◆ **OBJECTIVE**
Nothing outside the lines from the one containing "Recreate this scene" through the one containing "R = math.radians" should be copied, and no pictures either. Copy those lines exactly.

◆ **EXTRACTED DATA**

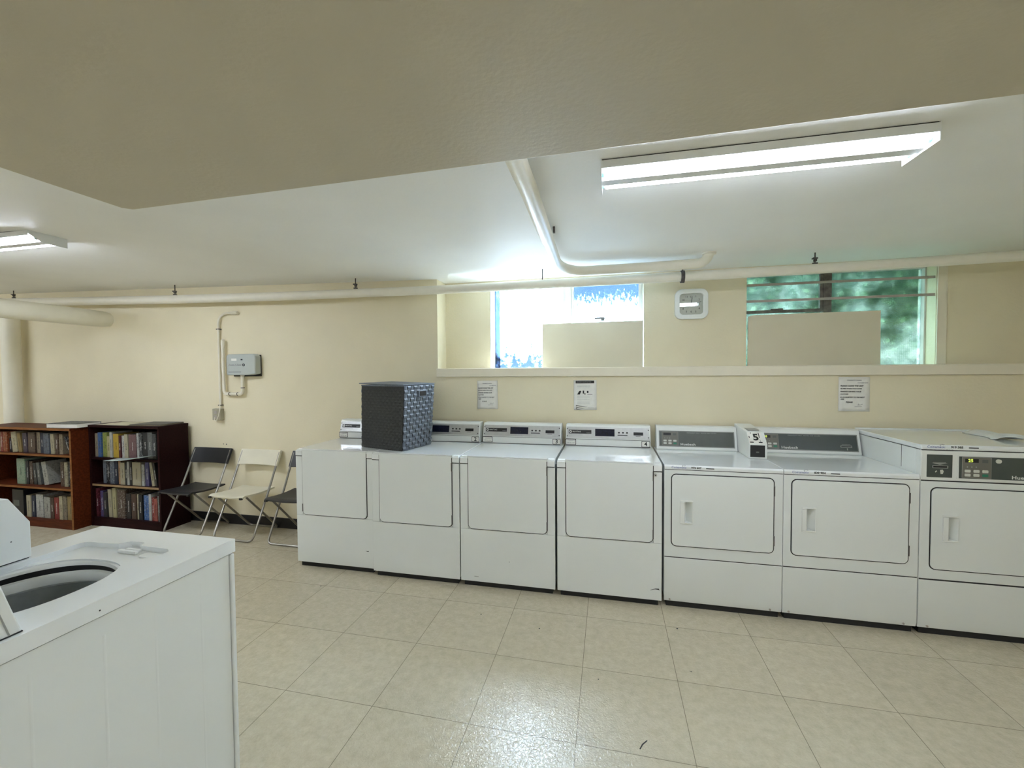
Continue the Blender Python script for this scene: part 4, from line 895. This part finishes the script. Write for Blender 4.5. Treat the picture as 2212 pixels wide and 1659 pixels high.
fill(c1n, 'bottom shelf', X1, 3.12, 0.070, [(244, 292, .22, 'cream', 'off-white'), (296, 334, .22, 'navy', 'dark'), (340, 424, .235, 'white', 'grey'), (432, 500, .215, 'off-white', 'grey'), (508, 548, .215, 'brown', 'dark'), (552, 600, .22, 'red', 'maroon'), (604, 642, .235, 'cream', 'tan'), (646, 680, .235, 'tan', 'dark'), (684, 748, .235, 'gold', 'tan'), (752, 776, .22, 'maroon', 'dark')], 0.30, 0.17, 'books on the bottom shelf of the reddish bookcase')
fill(c2n, 'top shelf', X2, 3.238, 0.690, [(1070, 1108, .235, 'tan', 'cream'), (1110, 1150, .245, 'blue', 'tan'), (1152, 1200, .245, 'lime', 'mottled brown'), (1202, 1240, .21, 'pale yellow', 'cream'), (1242, 1270, .25, 'white', 'off-white'), (1272, 1336, .235, 'yellow', 'gold'), (1338, 1362, .22, 'maroon', 'dark'), (1364, 1402, .22, 'white', 'red'), (1404, 1444, .235, 'cream', 'off-white', 2), (1446, 1530, .235, 'mauve', 'brown'),
     (1534, 1556, .25, 'white', 'dark', 1), (1558, 1590, .25, 'dark grey', 'white', 2), (1592, 1646, .26, 'black', 'dark'), (1648, 1700, .26, 'grey', 'dark grey'), (1702, 1744, .25, 'dark grey', 'grey'), (1752, 1770, .235, 'pale yellow', 'yellow', -3)], 0.303, 0.19, 'books on the top shelf of the dark bookcase')
fill(c2n, 'middle shelf', X2, 3.238, 0.424, [(1146, 1182, .255, 'grey-blue', 'grey'), (1184, 1222, .255, 'black', 'white'), (1224, 1274, .23, 'grey-blue', 'white'), (1276, 1312, .23, 'navy', 'dark'), (1316, 1344, .235, 'peach', 'cream'), (1346, 1398, .22, 'cream', 'white'), (1400, 1422, .22, 'dark grey', 'grey'), (1424, 1446, .25, 'white', 'off-white'), (1448, 1474, .23, 'dark', 'brown'), (1476, 1572, .23, 'cream', 'off-white'), (1576, 1604, .21, 'white', 'grey'),
     (1606, 1646, .235, 'indigo', 'grey-blue'), (1676, 1704, .24, 'cream', 'white', 10), (1722, 1740, .23, 'black', 'dark', 8), (1766, 1782, .20, 'red', 'black')], 0.245, 0.19, 'books on the middle shelf of the dark bookcase')
fill(c2n, 'bottom shelf', X2, 3.238, 0.085, [(1062, 1090, .285, 'maroon', 'pink'), (1108, 1142, .26, 'indigo', 'red'), (1146, 1186, .25, 'dark grey', 'maroon'), (1202, 1242, .28, 'cream', 'off-white', 2), (1250, 1290, .30, 'pale yellow', 'cream', 1), (1302, 1390, .29, 'mottled brown', 'off-white'), (1396, 1446, .25, 'dark', 'brown'), (1450, 1504, .25, 'brown', 'dark'), (1510, 1532, .25, 'cream', 'tan'), (1534, 1576, .25, 'black', 'dark'),
     (1580, 1636, .245, 'blue', 'white'), (1640, 1666, .26, 'white', 'off-white'), (1668, 1692, .23, 'red', 'white'), (1694, 1730, .22, 'salmon', 'red'), (1742, 1774, .25, 'grey', 'off-white', 1)], 0.31, 0.19, 'books on the bottom shelf of the dark bookcase')
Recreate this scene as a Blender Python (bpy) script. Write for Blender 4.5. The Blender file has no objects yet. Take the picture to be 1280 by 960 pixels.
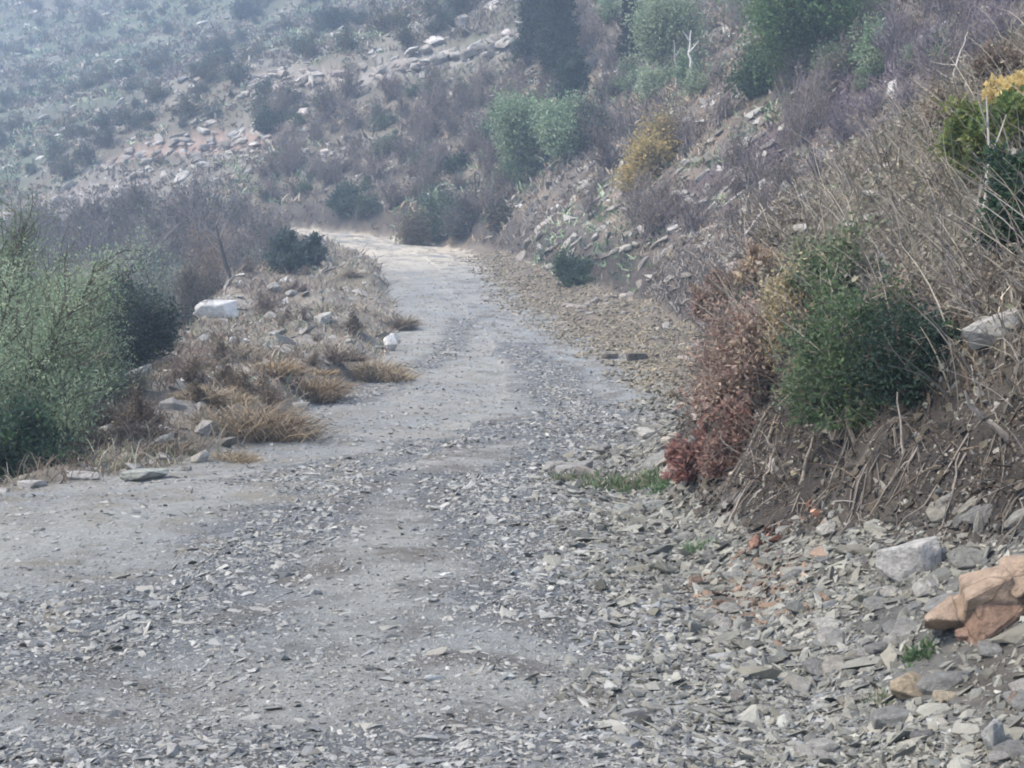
import bpy, bmesh, math, random
import numpy as np
from mathutils import Vector, Matrix, noise as mnoise

random.seed(11)
RNG = np.random.default_rng(11)
scene = bpy.context.scene
COL = scene.collection
R = math.radians

# ------------------------------------------------------------------ camera
CAMZ = 1.6
FPX = 1758.0            # focal length in photo pixels (1280 wide)
PITCH = math.atan(88.0 / FPX)
cam_d = bpy.data.cameras.new('camera')
cam = bpy.data.objects.new('camera', cam_d)
COL.objects.link(cam)
cam.location = (0, 0, CAMZ)
cam.rotation_euler = (math.pi / 2 - PITCH, 0, 0)
cam_d.sensor_width = 36.0
cam_d.lens = 36.0 * FPX / 1280.0
cam_d.clip_start = 0.05
cam_d.clip_end = 3000
scene.camera = cam

# ------------------------------------------------------------------ light
w = bpy.data.worlds.new('World')
scene.world = w
w.use_nodes = True
nt = w.node_tree
bg = nt.nodes['Background']
sky = nt.nodes.new('ShaderNodeTexSky')
sky.sky_type = 'NISHITA'
sky.sun_disc = False
SUN_EL, SUN_AZ = 52.0, 250.0       # azimuth clockwise from +Y: behind the camera, from the left
sky.sun_elevation = R(SUN_EL)
sky.sun_rotation = R(SUN_AZ)
sky.altitude = 300
sky.air_density = 1.0
sky.dust_density = 3.0
sky.ozone_density = 1.0
nt.links.new(sky.outputs[0], bg.inputs[0])
bg.inputs[1].default_value = 0.072
sl = bpy.data.lights.new('sun', 'SUN')
so = bpy.data.objects.new('sun', sl)
COL.objects.link(so)
sl.energy = 1.5
sl.angle = R(13)
sl.color = (1.0, 0.88, 0.70)
az, el = R(SUN_AZ), R(SUN_EL)
sdir = Vector((math.sin(az) * math.cos(el), math.cos(az) * math.cos(el), math.sin(el)))
so.rotation_euler = sdir.to_track_quat('Z', 'Y').to_euler()
vs = scene.view_settings
vs.view_transform = 'Standard'
vs.look = 'None'
vs.exposure = 3.1
vs.gamma = 1.0
vs.use_curve_mapping = False
scene.cycles.filter_width = 1.9
scene.cycles.max_bounces = 5
scene.cycles.diffuse_bounces = 3
scene.cycles.glossy_bounces = 1
scene.cycles.transmission_bounces = 2
scene.cycles.volume_bounces = 1
scene.cycles.use_denoising = True
HAZE = 0.0022

# ------------------------------------------------------------------ noise
def _hash(ix, iy, seed):
    h = (ix.astype(np.int64) * 374761393 + iy.astype(np.int64) * 668265263 + seed * 2147483647) & 0xFFFFFFFF
    h = ((h ^ (h >> 13)) * 1274126177) & 0xFFFFFFFF
    h = (h ^ (h >> 16)) & 0xFFFFFFFF
    return h / 4294967295.0 * 2 - 1

def vnoise(x, y, seed=0):
    x = np.asarray(x, float); y = np.asarray(y, float)
    ix = np.floor(x); iy = np.floor(y)
    fx = x - ix; fy = y - iy
    ux = fx * fx * fx * (fx * (fx * 6 - 15) + 10); uy = fy * fy * fy * (fy * (fy * 6 - 15) + 10)
    a = _hash(ix, iy, seed); b = _hash(ix + 1, iy, seed)
    c = _hash(ix, iy + 1, seed); d = _hash(ix + 1, iy + 1, seed)
    return (a * (1 - ux) + b * ux) * (1 - uy) + (c * (1 - ux) + d * ux) * uy

def fbm(x, y, scale, octv=4, seed=0, gain=0.5):
    t = 0; a = 1.0; n = 0; f = 1.0 / scale
    for o in range(octv):
        ca, sa = math.cos(0.6 * o + 0.3), math.sin(0.6 * o + 0.3)
        t = t + a * vnoise((x * ca - y * sa) * f, (x * sa + y * ca) * f, seed + o * 17)
        n += a; a *= gain; f *= 2.03
    return t / n * 1.6

def ss(a, b, x):
    t = np.clip((x - a) / (b - a), 0, 1)
    return t * t * (3 - 2 * t)

# ------------------------------------------------------------------ the road's line and the ground's shape
# x, y, z, half width
RD = np.array([
    (-1.7, -12, -0.4, 3.3), (-1.75, 0, 0, 3.2), (-1.8, 5, 0, 3.15), (-1.9, 9, 0, 2.9), (-1.55, 12, 0, 2.8), (-0.85, 15.5, 0, 2.45),
    (-0.45, 20, 0, 2.8), (-0.15, 26, 0.02, 3.1), (-0.3, 35, 0.42, 2.9), (-1.3, 48, 1.36, 2.25), (-2.9, 60, 2.8, 2.3),
    (-3.9, 70, 4.0, 2.5), (-6, 79, 5.15, 2.8), (-11, 86, 6.35, 3.0), (-19, 92, 7.2, 2.8), (-43, 110, 7.2, 2.1), (-75, 137, 7, 2.1),
    (-110, 160, 9, 2.1), (-160, 190, 12, 2.1), (-230, 228, 15, 2.1), (-340, 290, 18, 2.1), (-520, 380, 24, 2.1), (-800, 520, 30, 2.1)])

def catmull(P, n):
    out = []
    Q = np.vstack([2 * P[0] - P[1], P, 2 * P[-1] - P[-2]])
    for i in range(1, len(Q) - 2):
        p0, p1, p2, p3 = Q[i - 1], Q[i], Q[i + 1], Q[i + 2]
        d = np.hypot(*(p2 - p1)[:2])
        k = max(3, int(d / (n if p1[1] < 100 else 7.0)))
        for t in np.linspace(0, 1, k, endpoint=False):
            m1 = (p2 - p0) / (np.hypot(*(p2 - p0)[:2])) * d
            m2 = (p3 - p1) / (np.hypot(*(p3 - p1)[:2])) * d
            out.append((2 * t**3 - 3 * t**2 + 1) * p1 + (t**3 - 2 * t**2 + t) * m1 + (-2 * t**3 + 3 * t**2) * p2 + (t**3 - t**2) * m2)
    out.append(P[-1])
    return np.array(out)

CL = catmull(RD, 1.2)
_seg = CL[1:, :2] - CL[:-1, :2]
_sl2 = (_seg ** 2).sum(1)
_S = np.concatenate([[0], np.cumsum(np.sqrt(_sl2))]) - 12.0      # arc length: about y while the road runs straight

def project(x, y):
    """arc length, signed distance (+ to the right), road height and half width at the nearest point of the road's line"""
    x = np.asarray(x, float).ravel(); y = np.asarray(y, float).ravel()
    s = np.empty_like(x); d = np.empty_like(x); z = np.empty_like(x); wd = np.empty_like(x)
    for i in range(0, len(x), 20000):
        px = x[i:i + 20000, None] - CL[None, :-1, 0]; py = y[i:i + 20000, None] - CL[None, :-1, 1]
        t = np.clip((px * _seg[:, 0] + py * _seg[:, 1]) / _sl2, 0, 1)
        dx = px - t * _seg[:, 0]; dy = py - t * _seg[:, 1]
        q = dx * dx + dy * dy
        k = q.argmin(1); r = np.arange(len(k))
        tt = t[r, k]
        s[i:i + 20000] = _S[k] + tt * np.sqrt(_sl2[k])
        cr = _seg[k, 0] * dy[r, k] - _seg[k, 1] * dx[r, k]
        d[i:i + 20000] = np.sqrt(q[r, k]) * np.where(cr > 0, -1, 1)
        z[i:i + 20000] = CL[k, 2] * (1 - tt) + CL[k + 1, 2] * tt
        wd[i:i + 20000] = CL[k, 3] * (1 - tt) + CL[k + 1, 3] * tt
    return s, d, z, wd

#        s    talus w, talus slope, cut h, cut slope, hill slope, left shoulder w
PR = np.array([
    (-12, 1.2, .40, 1.2, 1.3, .55, .5),
    (5,   1.2, .45, 1.1, 1.3, .55, .4),
    (7,   0.85, .45, 1.2, 1.3, .55, .4),
    (8.5, 0.25, .45, 1.3, 1.2, .57, .4),
    (12,  0.2, .45, 1.5, 1.5, .62, .5),
    (15,  0.4, .45, 2.0, 2.4, .74, 1.3),
    (18,  0.5, .45, 2.5, 2.6, .80, 2.3),
    (21,  0.9, .35, 2.4, 1.8, .74, 3.2),
    (26,  2.0, .17, 1.5, 1.2, .74, 4.4),
    (36,  2.6, .16, 1.6, 1.3, .80, 6.0),
    (48,  3.6, .15, 1.8, 1.4, .84, 6.8),
    (62,  1.9, .22, 1.8, 1.5, .86, 6.5),
    (80,  0.7, .40, 1.8, 1.5, .84, 2.6),
    (95,  0.6, .40, 1.8, 1.3, .72, 2.5),
    (120, 0.6, .40, 1.5, 1.0, .66, 1.5),
    (900, 0.6, .40, 1.5, 1.0, .62, 1.5)])

def ground(x, y, full=False):
    shp = np.shape(x)
    x = np.asarray(x, float).ravel(); y = np.asarray(y, float).ravel()
    s, d, zr, hw = project(x, y)
    wob = fbm(x, y, 2.6, 3, 5) * 0.28
    d = d + wob * np.exp(-(np.abs(np.abs(d) - hw) / 2.5) ** 2)
    P = [np.interp(s, PR[:, 0], PR[:, k]) for k in range(1, 7)]
    tw, ts, ch, cs, hs, sw = P
    e = np.maximum(d - hw, 0)
    e2 = np.maximum(e - tw, 0)
    cw = ch / cs
    cut = ch * ss(-.15, 1.1, e2 / cw)
    e3 = np.maximum(e2 - cw, 0)
    far = ss(85, 130, s)
    e3b = np.where(e3 < 22, e3, 22 + np.where(e3 < 60, (e3 - 22) * (1 - 0.35 * far), (e3 - 60) + 38 * (1 - 0.35 * far)))
    hill = e3b * hs
    zR = np.minimum(e, tw) * ts + cut + hill
    # left: shoulder with low mounds, then the drop into the valley
    l = np.maximum(-d - hw, 0)
    m = ss(0.1, 0.9, l) * (1 - ss(sw - 0.4, sw + 0.6, l))
    berm = m * (0.16 + 0.30 * ss(0.2, 1, fbm(x, y, 3.2, 2, 77) + .4)) * ss(13, 20, s)
    berm = berm + .30 * np.exp(-((l - 1.05) / .65) ** 2) * ss(15.5, 18.5, s) * (1 - ss(28, 36, s))
    berm = berm * (1 - .9 * ss(66, 74, s)); berm = berm + 0.0 * np.exp(-((l - 2.2) / 1.2) ** 2) * ss(60, 68, s) * (1 - ss(84, 92, s))
    l2 = np.maximum(l - sw, 0)
    drop = -15 * (1 - np.exp(-(0.78 / 15) * l2)) - 0.05 * l2
    zL = berm + drop
    z = zr + np.where(d > 0, zR, zL)
    # relief
    aw = np.abs(d) < hw
    off = ss(0, 1.2, np.abs(d) - hw)
    z = z + fbm(x, y, 1.9, 3, 1) * 0.045 + fbm(x, y, 0.5, 3, 2) * 0.018
    z = z + off * (fbm(x, y, 1.1, 4, 3) * 0.10 + fbm(x, y, 4.0, 3, 4) * 0.16 * ss(1, 5, np.maximum(e, l)))
    z = z + ss(4, 25, np.maximum(e, l2)) * fbm(x, y, 9, 4, 6) * 0.9
    bigh = ss(20, 80, np.maximum(e, l2))
    rg = 1 - np.abs(fbm(x, y, 26, 4, 9))
    z = z + bigh * (fbm(x, y, 45, 3, 8) * 3.2 + (rg - .6) * 2.2)
    # rills down the cut bank
    bank = ss(0.1, .5, e2) * (1 - ss(cw * 1.0, cw * 1.5 + .3, e2)) * (d > 0)
    z = z + bank * (vnoise(s / 0.35, e / 1.6, 31) * 0.10 + vnoise(s / 0.9, e / 2.0, 32) * 0.16 + fbm(x, y, .45, 3, 33) * .11 + fbm(x, y, .16, 2, 34) * .05)
    z = z.reshape(shp)
    if full:
        return z, s, d, hw, e, e2, cw, l, sw, aw
    return z

def H1(x, y):
    return float(ground(np.array([x]), np.array([y]))[0])

def ray_dir(u, v):
    cx = (u - 640) / FPX; cy = -(v - 480) / FPX
    c, s_ = math.cos(PITCH), math.sin(PITCH)
    # camera forward is +Y tilted down by PITCH
    dy = c + cy * s_; dz = -s_ + cy * c
    return cx, dy, dz

_TS = np.concatenate([np.arange(3, 30, .08), np.arange(30, 110, .25), np.arange(110, 500, 0.8)])
def at(u, v):
    """first point of the ground seen along a line of sight"""
    a, b, c = ray_dir(u, v)
    g = ground(a * _TS, b * _TS)
    hit = np.nonzero(CAMZ + c * _TS < g)[0]
    t = _TS[hit[0]] if len(hit) else 480.0
    return Vector((a * t, b * t, H1(a * t, b * t)))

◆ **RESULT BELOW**
Recreate this scene as a Blender Python (bpy) script. Write for Blender 4.5. The Blender file has no objects yet. Take the picture to be 1280 by 960 pixels.
import bpy, bmesh, math, random
import numpy as np
from mathutils import Vector, Matrix, noise as mnoise

random.seed(11)
RNG = np.random.default_rng(11)
scene = bpy.context.scene
COL = scene.collection
R = math.radians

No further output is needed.